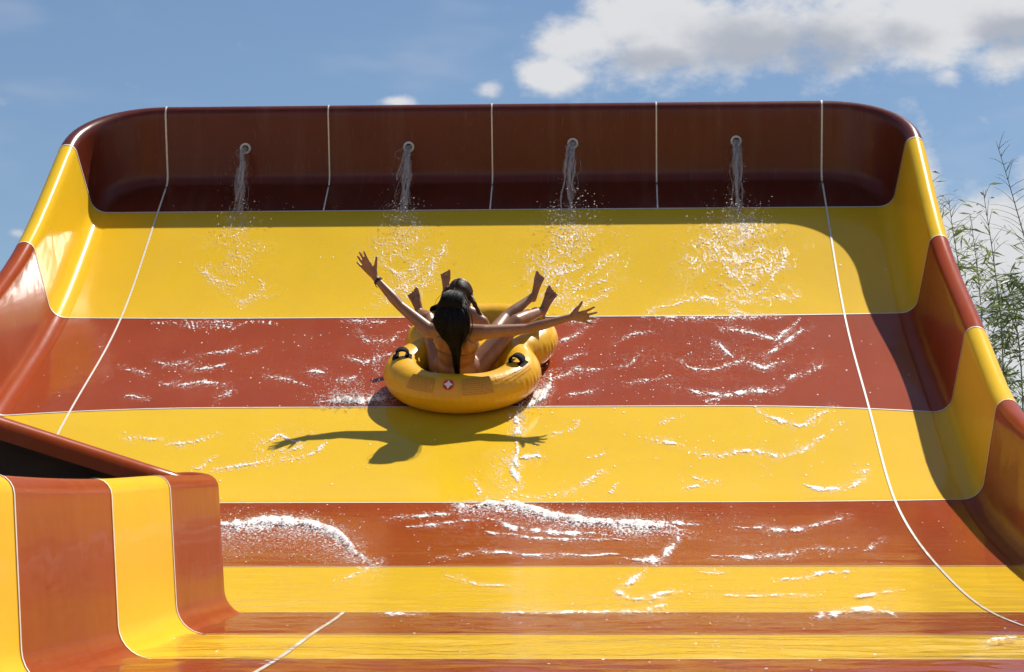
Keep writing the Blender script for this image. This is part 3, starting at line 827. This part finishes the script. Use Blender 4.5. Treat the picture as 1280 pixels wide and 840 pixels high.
# small shapes copied in bulk into one mesh: round droplets, flakes of foam
_t = MB(); _t.ball((0, 0, 0), (1, 1, 1), None, 5, 3); TV = np.array([tuple(v) for v in _t.v]); TF = _t.f
def blobs(name, pos, rad, axis_u, aspect, flat, material, jit=.14, **kw):
    """pos (N,3), rad (N,), axis_u (N,3) long direction, aspect (N,) length ratio, flat (N,) height ratio"""
    n = len(pos); a = axis_u / np.linalg.norm(axis_u, axis=1, keepdims=True)
    nn = np.tile(np.array([[.02, -.56, .82]]), (n, 1)); nn = nn - a * (nn * a).sum(1, keepdims=True); nn /= np.linalg.norm(nn, axis=1, keepdims=True)
    c = np.cross(nn, a)
    sh = TV[None] * (1 + rng.normal(0, jit, (n, len(TV), 1)).clip(-.6, .8))
    v = pos[:, None] + rad[:, None, None] * (sh[..., :1] * (a * aspect[:, None])[:, None] + sh[..., 1:2] * c[:, None] + sh[..., 2:] * (nn * flat[:, None] * .38)[:, None])
    nv = len(TV); me = bpy.data.meshes.new(name)
    tri = [f for f in TF]; lens = np.array([len(f) for f in tri]); idx = np.concatenate([np.array(f) for f in tri])
    me.vertices.add(n * nv); me.vertices.foreach_set('co', v.reshape(-1))
    allidx = (idx[None] + (np.arange(n) * nv)[:, None]).reshape(-1); all_len = np.tile(lens, n)
    me.loops.add(len(allidx)); me.loops.foreach_set('vertex_index', allidx)
    me.polygons.add(len(all_len)); me.polygons.foreach_set('loop_start', np.concatenate([[0], np.cumsum(all_len)[:-1]])); me.polygons.foreach_set('loop_total', all_len)
    me.update(calc_edges=True); me.validate()
    me.polygons.foreach_set('use_smooth', [True] * len(me.polygons)); me.materials.append(material)
    o = bpy.data.objects.new(name, me); col.objects.link(o)
    for k, q in kw.items():
        if q: o[k] = q
    return o
JETS = [(307, 186, 298, 'leftmost of the four pipes'), (511, 183, 503, 'second pipe from the left'), (716, 179, 711, 'third pipe from the left'), (920, 176, 921, 'rightmost of the four pipes')]
for px, py, lx, lab in JETS:
    c, up = wall_at(px, py); nrm = up.cross(Vector((1, 0, 0))).normalized()
    if nrm.y > 0: nrm = -nrm
    sx_ = Vector((1, 0, 0))
    # nozzle: a flanged white pipe end with a dark bore
    nb = MB(); rows = []
    for (r, h) in ((.049, -.03), (.049, .016), (.045, .021), (.033, .021), (.030, .016), (.030, -.028)):
        rows.append([c + (sx_ * math.cos(2 * math.pi * k / 28) + up * math.sin(2 * math.pi * k / 28)) * r * .88 + nrm * h for k in range(29)])
    nb.grid(rows); nb.v = [v + SL_OFF for v in nb.v]; no = nb.build('nozzle', M['pvc_white'], slide)
    db = MB(); db.v = [c + SL_OFF + nrm * .004 + (sx_ * math.cos(2 * math.pi * k / 24) + up * math.sin(2 * math.pi * k / 24)) * .028 for k in range(24)]; db.f = [list(range(24))]
    db.build('bore', M['dark'], no)
    # the jet: ragged sheet, threads and drops on a falling curve
    tx0, tu0 = (float(v) for v in slope_at(lx, 267)); land = P(tx0, tu0)
    st = c + nrm * .02
    T_ = math.sqrt(max(.02, 2 * (st.z - land.z) / 9.8)); v0 = (land - st) / T_ + Vector((0, 0, 4.9 * T_))
    def J(t): return st + v0 * (t * T_) - Vector((0, 0, 4.9 * (t * T_) ** 2))
    rnd = random.Random(px); jb = MB()
    for q in range(13):
        pts, rad = [], []; ph = rnd.uniform(0, 90); ox, oz = rnd.gauss(0, .55), rnd.gauss(0, .5); t0_ = 0 if q < 7 else rnd.uniform(.1, .6); t1_ = rnd.uniform(.6, 1.02) if q % 3 else 1.02
        for k in range(30):
            t = t0_ + (t1_ - t0_) * k / 29; sp = .012 + .040 * t ** .8
            pts.append(J(t) + Vector((ox * sp + noise.noise((t * 5, ph, 1)) * sp * .8, oz * sp * .6 + noise.noise((t * 5, ph, 4)) * sp * .5, noise.noise((t * 9, ph, 8)) * .008)))
            rad.append((.0055 + .0115 * abs(noise.noise((t * 11, ph, 3))) + .006 * max(0, noise.noise((t * 4, ph, 6)))) * (1.25 - .35 * t))
        b = len(jb.v); jb.tube(pts, rad, 7)
        for i in range(b, len(jb.v)):
            v = jb.v[i]; jb.v[i] = v + Vector((noise.noise(v * 60), noise.noise(v * 60 + Vector((9, 0, 0))), noise.noise(v * 60 + Vector((0, 9, 0))))) * .007
    for q in range(3):                              # thrown-off threads and loops
        t0_ = rnd.uniform(.1, .8); s = rnd.choice((-1, 1)); w = rnd.uniform(.02, .085) if rnd.random() < .6 else .02; pts = []
        for k in range(12):
            e = k / 11; t = min(t0_ + .30 * e, 1.0)
            pts.append(J(t) + Vector((s * (.022 + w * math.sin(math.pi * e)) + rnd.uniform(-.004, .004), rnd.uniform(-.01, .01), rnd.uniform(-.004, .004))))
        jb.tube(pts, [.0016 + .0016 * rnd.random() for _ in pts], 5)
    for q in range(520):
        t = rnd.random() ** .6; sp = .022 + .05 * t * rnd.random(); r = rnd.uniform(.0012, .0038)
        jb.ball(J(t) + Vector((rnd.gauss(0, sp), rnd.gauss(0, sp * .6), rnd.gauss(0, .01))), (r, r, r * rnd.uniform(1, 2)), None, 5, 3)
    o = link_mesh('water_jet', [v - st for v in jb.v], jb.f, M['jet']); o.location = st
    tag(o, 'water falling from the ' + lab + ' in the back wall', 'water jet', 'water jets from the back wall pipes')

# ------------------------------------------------------------------ the sheet of water on the running surface, with its foam
gx = np.arange(-2.98, 2.985, .0125); gu_ = np.arange(-.06, 12.72, .021)
GX, GU = np.meshgrid(gx, gu_); FX, FU = GX.ravel(), GU.ravel()
PX, PY = projn(Pn(FX, FU))
foam = np.zeros(len(FX)); lace = np.zeros(len(FX)); speck = np.zeros(len(FX)); relief = np.zeros(len(FX)); rough = np.zeros(len(FX))
def nz2(x, u, s, seed, su=None):
    su = su or s
    return np.array([noise.noise((a * s + seed * 7.3, b * su - seed * 3.1, seed)) for a, b in zip(x, u)])
WAN = nz2(FX, FU, 2.6, 1), nz2(FX, FU, 7.5, 2)                        # wander of the crests
def streak(pts, w, amount=1.0, h=.006, tail=0.0, steady=0.0):
    """foam density round a line of picture points; w = half width in picture pixels; tail = thin froth above the crest"""
    global foam, relief, lace, speck
    pts = np.array(pts, float)
    lo, hi = pts.min(0) - 14 - w * 4, pts.max(0) + 14 + w * 4
    ii = np.nonzero((PX > lo[0]) & (PX < hi[0]) & (PY > lo[1]) & (PY < hi[1]))[0]
    if not len(ii): return
    w = w * .72; h = h * .5
    q = np.stack([PX[ii] + 3 * WAN[1][ii], PY[ii] + 2.6 * WAN[0][ii] + 3.4 * WAN[1][ii]], 1); best = np.full(len(ii), 1e9); bs = np.zeros(len(ii)); ab = np.zeros(len(ii))
    cs = np.concatenate([[0], np.cumsum(np.hypot(*np.diff(pts, axis=0).T))])
    for k in range(len(pts) - 1):
        a, b = pts[k], pts[k + 1]; d = b - a; t = np.clip(((q - a) @ d) / (d @ d), 0, 1); r = q - (a + t[:, None] * d); dd = np.hypot(r[:, 0], r[:, 1])
        m = dd < best; best[m] = dd[m]; bs[m] = (cs[k] + t * (cs[k + 1] - cs[k]))[m]; ab[m] = r[m, 1]
    endf = np.clip(np.minimum(bs, cs[-1] - bs) / (.22 * cs[-1] + 1), .15, 1)
    sd = pts[0, 0] * .37 + pts[0, 1]
    tab = np.array([noise.noise((v * .09, sd, 0)) + .6 * noise.noise((v * .27, sd, 5)) for v in np.arange(0, cs[-1] + 2, 1.0)])
    var = np.interp(bs, np.arange(len(tab)), tab) * (1 - steady)
    ww = w * endf * np.clip(1 + 1.1 * var, .25, 2.2)
    f = amount * np.exp(-(best / ww) ** 2) * np.clip(.85 + 1.0 * var, .1, 1.2)
    foam[ii] = np.maximum(foam[ii], f); relief[ii] = np.maximum(relief[ii], h * f)
    halo = amount * np.exp(-(best / (w * 3.2 + 5)) ** 2); speck[ii] = np.maximum(speck[ii], .6 * halo); foam[ii] = np.maximum(foam[ii], .34 * np.exp(-(best / (w * 2.2 + 2)) ** 2) * endf)
    if tail: lace[ii] = np.maximum(lace[ii], tail * np.exp(-(best / (w * 2.5 + 6)) ** 2))
def area(cx, cy, rx, ry, f=0, l=0, s=0, r=0, power=1.2):
    global foam, lace, speck, rough
    q = np.exp(-(((PX - cx) / rx) ** 2 + ((PY - cy) / ry) ** 2) ** power)
    if f: foam = np.maximum(foam, f * q)
    if l: lace = np.maximum(lace, l * q)
    if s: speck = np.maximum(speck, s * q)
    if r: rough = np.maximum(rough, r * q)
# fans below the four jets
for cx, rx, l in ((296, 56, .46), (506, 52, .66), (713, 66, .92), (925, 74, 1.05)):
    area(cx, 325, rx, 58, l=l, s=.40 * l, r=1); area(cx, 286, rx * .45, 24, l=l * 1.1, f=.34 * l, s=.9 * l, r=1.3); area(cx + 2, 350, rx * 1.35, 50, l=.35 * l, s=.22 * l, r=.7)
    for k in range(4):
        yy = 322 + 18 * k; w = rx * (.45 + .14 * k); s0 = math.sin(cx + k * 2.3) * .35
        streak([(cx + w * (q + s0), yy - 18 * q * q + 3 * math.sin(q * 7 + k)) for q in np.linspace(-.8, .8, 9)], 1.2, .62 * l, .004, .6 * l)
for pts in ([(322, 345), (330, 360), (318, 372), (300, 380)], [(812, 388), (850, 377), (880, 372), (905, 375)], [(900, 330), (925, 350), (940, 372), (960, 360), (968, 335)],
            [(905, 380), (915, 390), (935, 396)], [(690, 385), (730, 350), (765, 322)], [(705, 392), (740, 375), (772, 352)], [(880, 300), (905, 325), (915, 350)], [(985, 300), (978, 330), (962, 352)],
            [(560, 300), (545, 330), (530, 352)], [(470, 380), (500, 362), (525, 370)], [(480, 330), (500, 345), (528, 332)], [(250, 335), (270, 352), (300, 358)]):
    streak(pts, 1.6, .72, .005, .7)
CREST = [([(900, 411), (940, 415), (970, 424), (988, 411), (1004, 396)], 2.0), ([(945, 448), (985, 425), (1010, 409)], 2.4), ([(848, 452), (870, 462), (900, 461), (930, 451), (955, 460), (985, 452)], 2.2),
      ([(845, 485), (870, 490), (910, 494), (945, 488), (980, 484)], 2.2), ([(980, 474), (1010, 465), (1030, 457)], 1.8), ([(690, 476), (720, 463), (760, 460)], 1.7), ([(692, 430), (720, 418), (742, 404)], 1.6),
      ([(700, 453), (730, 441)], 1.3), ([(705, 495), (745, 488)], 1.4), ([(890, 425), (905, 438), (918, 448)], 1.3), ([(770, 460), (800, 446)], 1.0), ([(880, 505), (905, 499)], 1.4),
      ([(943, 508), (952, 518), (972, 526), (1000, 532), (1024, 522), (1043, 508)], 3.0), ([(805, 545), (830, 552), (850, 556)], 2.2), ([(862, 567), (900, 571), (920, 565), (955, 566), (975, 573), (1010, 559), (1035, 540), (1052, 530)], 2.2),
      ([(690, 622), (720, 612), (740, 596), (768, 584)], 1.9), ([(996, 602), (1030, 612), (1060, 609), (1088, 596)], 2.2), ([(690, 545), (715, 537), (726, 528)], 1.6), ([(1070, 591), (1090, 588)], 2.4),
      ([(760, 620), (775, 604)], 1.2), ([(855, 612), (880, 608)], 1.2), ([(862, 597), (900, 606)], 1.0), ([(820, 530), (850, 522)], 1.0), ([(735, 575), (760, 566)], 1.0),
      ([(195, 452), (215, 458), (236, 455)], 1.7), ([(254, 444), (285, 438), (297, 434)], 1.7), ([(238, 460), (270, 461), (288, 454)], 1.6), ([(198, 482), (230, 481), (256, 477), (286, 483)], 1.7),
      ([(158, 497), (190, 498)], 1.5), ([(270, 498), (292, 491)], 1.3), ([(150, 545), (200, 550)], 1.5), ([(208, 557), (245, 553), (272, 546)], 1.6), ([(430, 447), (455, 455), (478, 449), (498, 436)], 1.4),
      ([(444, 412), (460, 426), (490, 425), (512, 408)], 1.5), ([(380, 465), (410, 467)], 1.2), ([(300, 444), (330, 436)], 1.1), ([(420, 476), (450, 470)], 1.2),
      ([(262, 590), (300, 584), (338, 572)], 2.8), ([(320, 560), (350, 545), (378, 556), (360, 566)], 1.7), ([(366, 575), (392, 566), (412, 552)], 1.5), ([(240, 588), (270, 574)], 1.2),
      ([(642, 545), (648, 566), (640, 588), (652, 606), (636, 622), (612, 632)], 3.4), ([(650, 576), (672, 570), (678, 574)], 1.8), ([(618, 575), (640, 571), (652, 590)], 1.8), ([(590, 600), (600, 612), (592, 620)], 1.4), ([(650, 622), (690, 620)], 1.6),
      ([(150, 460), (185, 470)], 1.0), ([(330, 470), (365, 476), (390, 486)], 1.1), ([(770, 430), (790, 418), (815, 413)], 1.0), ([(780, 480), (815, 476), (840, 470)], 1.1)]
for pts, w in CREST: streak(pts, w * .95, 1.0, .008, .45)
area(360, 558, 55, 26, l=.62, s=.2); area(645, 585, 36, 50, l=.6, s=.3); area(950, 440, 90, 55, l=.25, s=.35)
for x in np.linspace(190, 345, 22): streak([(x, 403), (x + 3 * math.sin(x), 405 + (14 * abs(math.sin(x * 1.7)) if 225 < x < 300 else 3))], 1.7, .8, .006)
for x0, x1, y in ((430, 490, 403), (800, 990, 397.5), (235, 300, 404), (690, 760, 400.5)): streak([(x0, y), ((x0 + x1) / 2, y - .5), (x1, y - 1)], 1.5, .8, .006, .4)
area(300, 455, 190, 46, s=.32, l=.16, r=.6); area(870, 450, 190, 52, s=.60, l=.28, r=.9); area(330, 570, 180, 55, s=.14, r=.3); area(850, 570, 260, 58, s=.26, l=.12, r=.5); area(600, 340, 420, 52, s=.08, r=.3); area(1092, 690, 24, 80, s=.5, r=.5)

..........

PROBLEM DESCRIPTION: Tally the lines of the data that contain the string "picture" and report the total alone.

SOLUTION: 2